EXERCISE AIM: Output exactly the lines that run from the line containing "parts.append((v, q, t, c" through the line containing "tag(gr, 'bright green", with both ends included.

DATA EXCERPT:
-=-=-=-=-

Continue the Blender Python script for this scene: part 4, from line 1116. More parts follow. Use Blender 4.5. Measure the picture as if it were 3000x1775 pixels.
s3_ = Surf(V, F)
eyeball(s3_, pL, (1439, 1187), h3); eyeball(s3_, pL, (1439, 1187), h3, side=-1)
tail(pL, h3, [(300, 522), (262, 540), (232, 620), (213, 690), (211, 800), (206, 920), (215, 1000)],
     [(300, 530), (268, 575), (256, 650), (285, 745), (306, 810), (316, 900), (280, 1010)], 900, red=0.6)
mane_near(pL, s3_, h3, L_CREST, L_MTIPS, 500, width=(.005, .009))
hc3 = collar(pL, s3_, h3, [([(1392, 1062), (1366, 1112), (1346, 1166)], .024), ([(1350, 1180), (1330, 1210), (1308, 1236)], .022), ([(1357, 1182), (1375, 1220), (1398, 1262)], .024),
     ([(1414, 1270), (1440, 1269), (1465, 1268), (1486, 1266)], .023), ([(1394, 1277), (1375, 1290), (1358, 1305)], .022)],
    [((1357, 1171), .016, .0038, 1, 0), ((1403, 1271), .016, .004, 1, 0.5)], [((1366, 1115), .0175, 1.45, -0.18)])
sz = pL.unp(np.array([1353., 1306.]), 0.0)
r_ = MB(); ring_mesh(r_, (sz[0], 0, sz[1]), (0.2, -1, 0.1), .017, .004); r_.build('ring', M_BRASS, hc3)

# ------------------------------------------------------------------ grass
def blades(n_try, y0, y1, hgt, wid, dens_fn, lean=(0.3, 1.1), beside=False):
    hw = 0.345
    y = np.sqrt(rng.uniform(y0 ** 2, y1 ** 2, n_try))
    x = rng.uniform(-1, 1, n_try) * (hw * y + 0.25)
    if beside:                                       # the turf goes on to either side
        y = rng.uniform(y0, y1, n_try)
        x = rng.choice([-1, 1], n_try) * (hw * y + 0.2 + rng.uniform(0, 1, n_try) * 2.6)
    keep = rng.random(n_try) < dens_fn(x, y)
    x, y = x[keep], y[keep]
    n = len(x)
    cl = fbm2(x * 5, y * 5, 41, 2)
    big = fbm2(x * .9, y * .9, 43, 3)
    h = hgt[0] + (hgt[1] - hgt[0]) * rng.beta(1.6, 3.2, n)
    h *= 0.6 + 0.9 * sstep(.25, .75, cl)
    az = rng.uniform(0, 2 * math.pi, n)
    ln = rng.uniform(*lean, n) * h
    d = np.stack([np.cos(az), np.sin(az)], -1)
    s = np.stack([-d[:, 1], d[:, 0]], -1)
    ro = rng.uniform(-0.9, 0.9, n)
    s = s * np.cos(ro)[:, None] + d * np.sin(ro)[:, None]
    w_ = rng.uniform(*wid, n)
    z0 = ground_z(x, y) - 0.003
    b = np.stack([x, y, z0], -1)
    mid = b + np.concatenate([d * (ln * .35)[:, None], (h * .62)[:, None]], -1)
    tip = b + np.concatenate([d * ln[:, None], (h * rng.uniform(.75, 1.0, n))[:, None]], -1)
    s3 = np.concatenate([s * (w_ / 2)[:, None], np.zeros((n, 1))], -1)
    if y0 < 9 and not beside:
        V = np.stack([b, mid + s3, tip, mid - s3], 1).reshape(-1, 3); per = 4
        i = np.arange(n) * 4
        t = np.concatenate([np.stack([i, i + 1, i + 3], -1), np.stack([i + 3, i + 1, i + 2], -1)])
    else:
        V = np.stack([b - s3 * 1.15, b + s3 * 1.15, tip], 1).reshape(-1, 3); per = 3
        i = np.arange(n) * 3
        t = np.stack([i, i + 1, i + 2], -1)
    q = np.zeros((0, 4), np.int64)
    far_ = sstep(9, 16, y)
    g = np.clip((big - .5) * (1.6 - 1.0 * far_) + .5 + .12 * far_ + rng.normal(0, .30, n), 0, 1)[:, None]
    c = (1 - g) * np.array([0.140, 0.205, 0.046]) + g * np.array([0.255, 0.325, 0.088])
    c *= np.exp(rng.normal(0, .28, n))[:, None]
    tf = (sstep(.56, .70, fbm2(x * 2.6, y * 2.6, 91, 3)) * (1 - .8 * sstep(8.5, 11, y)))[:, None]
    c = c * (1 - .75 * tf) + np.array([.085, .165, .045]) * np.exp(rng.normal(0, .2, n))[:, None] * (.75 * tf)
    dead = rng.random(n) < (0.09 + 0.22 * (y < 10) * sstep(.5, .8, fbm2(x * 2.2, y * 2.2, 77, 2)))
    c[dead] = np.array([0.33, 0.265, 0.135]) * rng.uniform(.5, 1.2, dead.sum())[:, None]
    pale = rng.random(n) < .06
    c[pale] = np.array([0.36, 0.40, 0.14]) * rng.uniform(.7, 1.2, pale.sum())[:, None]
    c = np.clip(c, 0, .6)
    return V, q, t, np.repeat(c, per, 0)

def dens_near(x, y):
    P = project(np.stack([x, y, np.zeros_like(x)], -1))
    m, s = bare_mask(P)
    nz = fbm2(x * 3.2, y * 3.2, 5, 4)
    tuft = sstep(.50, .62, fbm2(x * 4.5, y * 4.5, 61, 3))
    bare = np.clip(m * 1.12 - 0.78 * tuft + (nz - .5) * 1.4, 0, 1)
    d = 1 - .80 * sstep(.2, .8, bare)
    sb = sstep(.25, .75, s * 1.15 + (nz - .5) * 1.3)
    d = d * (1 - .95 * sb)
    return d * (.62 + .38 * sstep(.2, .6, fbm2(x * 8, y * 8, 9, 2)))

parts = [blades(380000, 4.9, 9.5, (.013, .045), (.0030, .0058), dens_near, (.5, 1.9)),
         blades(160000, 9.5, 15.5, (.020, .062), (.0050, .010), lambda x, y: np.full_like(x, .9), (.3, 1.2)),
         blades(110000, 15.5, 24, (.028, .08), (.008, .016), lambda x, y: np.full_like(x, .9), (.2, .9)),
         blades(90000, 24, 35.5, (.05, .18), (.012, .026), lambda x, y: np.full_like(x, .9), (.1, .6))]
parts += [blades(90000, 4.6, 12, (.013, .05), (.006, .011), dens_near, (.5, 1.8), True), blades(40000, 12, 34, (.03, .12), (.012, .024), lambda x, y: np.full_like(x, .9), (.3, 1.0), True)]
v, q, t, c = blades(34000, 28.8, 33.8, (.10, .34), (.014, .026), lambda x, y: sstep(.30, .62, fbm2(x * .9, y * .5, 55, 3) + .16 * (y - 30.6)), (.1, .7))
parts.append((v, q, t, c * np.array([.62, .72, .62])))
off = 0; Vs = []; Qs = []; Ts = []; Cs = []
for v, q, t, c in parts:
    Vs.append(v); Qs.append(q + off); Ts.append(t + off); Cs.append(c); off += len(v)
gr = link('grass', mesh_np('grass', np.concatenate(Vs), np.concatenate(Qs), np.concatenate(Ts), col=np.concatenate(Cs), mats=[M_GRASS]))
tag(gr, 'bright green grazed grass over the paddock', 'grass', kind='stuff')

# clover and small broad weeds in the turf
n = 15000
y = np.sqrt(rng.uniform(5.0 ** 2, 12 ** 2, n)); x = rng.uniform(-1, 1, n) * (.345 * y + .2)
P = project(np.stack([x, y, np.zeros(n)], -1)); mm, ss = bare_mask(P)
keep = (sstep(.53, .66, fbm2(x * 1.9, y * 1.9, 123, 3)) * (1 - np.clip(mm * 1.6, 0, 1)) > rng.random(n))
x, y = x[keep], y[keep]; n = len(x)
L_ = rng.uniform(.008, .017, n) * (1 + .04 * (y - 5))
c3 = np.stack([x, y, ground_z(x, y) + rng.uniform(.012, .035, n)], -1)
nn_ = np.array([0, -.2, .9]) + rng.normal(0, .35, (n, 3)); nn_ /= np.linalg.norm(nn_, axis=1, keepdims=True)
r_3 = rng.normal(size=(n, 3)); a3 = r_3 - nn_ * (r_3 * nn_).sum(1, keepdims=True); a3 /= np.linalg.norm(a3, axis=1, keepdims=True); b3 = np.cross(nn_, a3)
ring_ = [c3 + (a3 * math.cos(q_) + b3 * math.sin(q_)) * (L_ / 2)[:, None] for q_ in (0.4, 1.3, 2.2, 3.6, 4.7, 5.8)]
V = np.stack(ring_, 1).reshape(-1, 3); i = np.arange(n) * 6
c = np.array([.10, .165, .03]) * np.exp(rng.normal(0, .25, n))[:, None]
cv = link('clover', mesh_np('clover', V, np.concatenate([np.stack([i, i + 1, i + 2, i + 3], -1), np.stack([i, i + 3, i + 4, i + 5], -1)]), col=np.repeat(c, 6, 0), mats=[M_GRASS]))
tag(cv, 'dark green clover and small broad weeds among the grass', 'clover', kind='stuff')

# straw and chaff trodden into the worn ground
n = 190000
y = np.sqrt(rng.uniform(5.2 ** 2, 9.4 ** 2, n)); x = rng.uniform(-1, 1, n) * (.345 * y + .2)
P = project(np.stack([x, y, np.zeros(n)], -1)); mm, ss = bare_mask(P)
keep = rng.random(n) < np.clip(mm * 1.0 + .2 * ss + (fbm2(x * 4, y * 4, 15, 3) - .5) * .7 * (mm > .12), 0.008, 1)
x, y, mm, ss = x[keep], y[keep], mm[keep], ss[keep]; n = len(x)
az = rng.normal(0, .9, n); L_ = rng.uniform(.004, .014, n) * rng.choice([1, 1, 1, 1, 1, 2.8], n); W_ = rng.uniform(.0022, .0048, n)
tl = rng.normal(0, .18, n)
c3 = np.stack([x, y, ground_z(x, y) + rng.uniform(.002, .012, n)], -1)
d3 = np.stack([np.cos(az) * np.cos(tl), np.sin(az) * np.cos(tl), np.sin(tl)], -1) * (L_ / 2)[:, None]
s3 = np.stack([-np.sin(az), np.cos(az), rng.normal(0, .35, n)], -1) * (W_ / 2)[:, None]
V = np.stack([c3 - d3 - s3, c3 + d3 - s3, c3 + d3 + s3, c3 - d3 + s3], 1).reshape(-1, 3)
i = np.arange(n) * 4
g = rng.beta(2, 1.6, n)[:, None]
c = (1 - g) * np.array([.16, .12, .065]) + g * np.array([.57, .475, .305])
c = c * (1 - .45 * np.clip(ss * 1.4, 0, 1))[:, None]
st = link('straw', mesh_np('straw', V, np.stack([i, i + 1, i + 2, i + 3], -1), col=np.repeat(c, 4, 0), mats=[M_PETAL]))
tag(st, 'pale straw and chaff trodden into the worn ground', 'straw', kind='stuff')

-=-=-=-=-

RESULT:
parts.append((v, q, t, c * np.array([.62, .72, .62])))
off = 0; Vs = []; Qs = []; Ts = []; Cs = []
for v, q, t, c in parts:
    Vs.append(v); Qs.append(q + off); Ts.append(t + off); Cs.append(c); off += len(v)
gr = link('grass', mesh_np('grass', np.concatenate(Vs), np.concatenate(Qs), np.concatenate(Ts), col=np.concatenate(Cs), mats=[M_GRASS]))
tag(gr, 'bright green grazed grass over the paddock', 'grass', kind='stuff')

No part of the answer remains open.